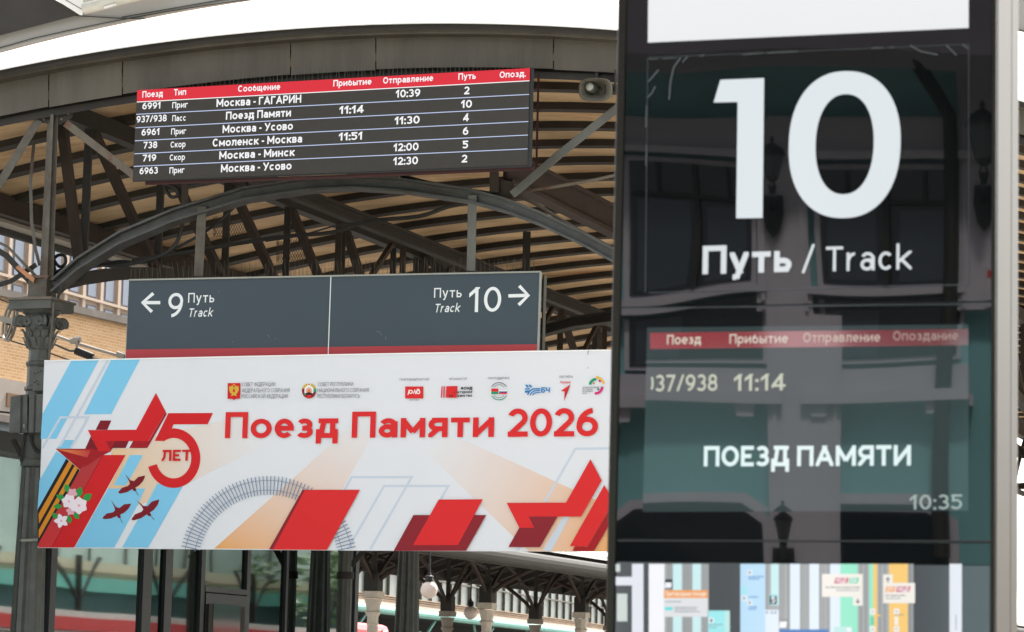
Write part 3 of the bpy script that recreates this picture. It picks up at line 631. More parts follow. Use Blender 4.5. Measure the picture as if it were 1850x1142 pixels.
for k_, v in PC.items(): M('print_'+k_, v, .75, 0, .015, 1.1, .3, ior=1.2)
M('print_tan', (224, 186, 142), .7, 0, 0, 1, grad=(220, 222, 228)); M('print_beam', (226, 158, 82), .7, 0, 0, 1, grad=(220, 222, 228)); M('print_spark', (222, 128, 62), .7, 0, 0, 1, grad=(186, 44, 46)); M('print_fade', (172, 44, 48), .7, 0, 0, 1, grad=(204, 42, 46))
art = MB(); LAY = [0]
def AR(poly, c, g=None):
    LAY[0] += 1; o = .0006+LAY[0]*.00009
    art.face([WP(x, y, o) for x, y in poly], 'print_'+c, G.n, g)
def AS(pts, wd, c):
    LAY[0] += 1; o = .0006+LAY[0]*.00009; n = len(pts); A, B = [], []
    for i, p in enumerate(pts):
        q0, q1 = pts[max(0, i-1)], pts[min(n-1, i+1)]; dx, dy = q1[0]-q0[0], q1[1]-q0[1]; l = math.hypot(dx, dy)
        m_ = 1.0
        if 0 < i < n-1:
            e1 = (p[0]-q0[0], p[1]-q0[1]); e2 = (q1[0]-p[0], q1[1]-p[1]); l1, l2 = math.hypot(*e1), math.hypot(*e2); cs = (e1[0]*e2[0]+e1[1]*e2[1])/l1/l2; m_ = 1/max(.35, math.sqrt((1+cs)/2))
            dx, dy = e1[0]/l1+e2[0]/l2, e1[1]/l1+e2[1]/l2; l = math.hypot(dx, dy)
        h = wd/2*m_; A.append((p[0]-dy/l*h, p[1]+dx/l*h)); B.append((p[0]+dy/l*h, p[1]-dx/l*h))
    for i in range(n-1): art.face([WP(x, y, o) for x, y in (A[i], A[i+1], B[i+1], B[i])], 'print_'+c, G.n)
def sub(poly, axis, n, fg):                       # cut a convex shape into bands along an axis for a printed colour blend
    ax, ay = axis; T_ = [x*ax+y*ay for x, y in poly]; lo, hi = min(T_), max(T_); out = []
    for i in range(n):
        a, b = lo+(hi-lo)*i/n, lo+(hi-lo)*(i+1)/n
        q = [(x*ax+y*ay, -x*ay+y*ax) for x, y in poly]; q = clip(clip(q, 0, a, -1), 0, b, 1)
        if len(q) > 2: out.append(([(s*ax-t*ay, s*ay+t*ax) for s, t in q], [fg((s-lo)/(hi-lo)) for s, t in q]))
    return out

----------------

◆ PROBLEM TO WORK ON:
Without including any pictures, print all of the material exactly as given.

◆ RESULT FOR THIS EXERCISE:
Write part 3 of the bpy script that recreates this picture. It picks up at line 631. More parts follow. Use Blender 4.5. Measure the picture as if it were 1850x1142 pixels.
for k_, v in PC.items(): M('print_'+k_, v, .75, 0, .015, 1.1, .3, ior=1.2)
M('print_tan', (224, 186, 142), .7, 0, 0, 1, grad=(220, 222, 228)); M('print_beam', (226, 158, 82), .7, 0, 0, 1, grad=(220, 222, 228)); M('print_spark', (222, 128, 62), .7, 0, 0, 1, grad=(186, 44, 46)); M('print_fade', (172, 44, 48), .7, 0, 0, 1, grad=(204, 42, 46))
art = MB(); LAY = [0]
def AR(poly, c, g=None):
    LAY[0] += 1; o = .0006+LAY[0]*.00009
    art.face([WP(x, y, o) for x, y in poly], 'print_'+c, G.n, g)
def AS(pts, wd, c):
    LAY[0] += 1; o = .0006+LAY[0]*.00009; n = len(pts); A, B = [], []
    for i, p in enumerate(pts):
        q0, q1 = pts[max(0, i-1)], pts[min(n-1, i+1)]; dx, dy = q1[0]-q0[0], q1[1]-q0[1]; l = math.hypot(dx, dy)
        m_ = 1.0
        if 0 < i < n-1:
            e1 = (p[0]-q0[0], p[1]-q0[1]); e2 = (q1[0]-p[0], q1[1]-p[1]); l1, l2 = math.hypot(*e1), math.hypot(*e2); cs = (e1[0]*e2[0]+e1[1]*e2[1])/l1/l2; m_ = 1/max(.35, math.sqrt((1+cs)/2))
            dx, dy = e1[0]/l1+e2[0]/l2, e1[1]/l1+e2[1]/l2; l = math.hypot(dx, dy)
        h = wd/2*m_; A.append((p[0]-dy/l*h, p[1]+dx/l*h)); B.append((p[0]+dy/l*h, p[1]-dx/l*h))
    for i in range(n-1): art.face([WP(x, y, o) for x, y in (A[i], A[i+1], B[i+1], B[i])], 'print_'+c, G.n)
def sub(poly, axis, n, fg):                       # cut a convex shape into bands along an axis for a printed colour blend
    ax, ay = axis; T_ = [x*ax+y*ay for x, y in poly]; lo, hi = min(T_), max(T_); out = []
    for i in range(n):
        a, b = lo+(hi-lo)*i/n, lo+(hi-lo)*(i+1)/n
        q = [(x*ax+y*ay, -x*ay+y*ax) for x, y in poly]; q = clip(clip(q, 0, a, -1), 0, b, 1)
        if len(q) > 2: out.append(([(s*ax-t*ay, s*ay+t*ax) for s, t in q], [fg((s-lo)/(hi-lo)) for s, t in q]))
    return out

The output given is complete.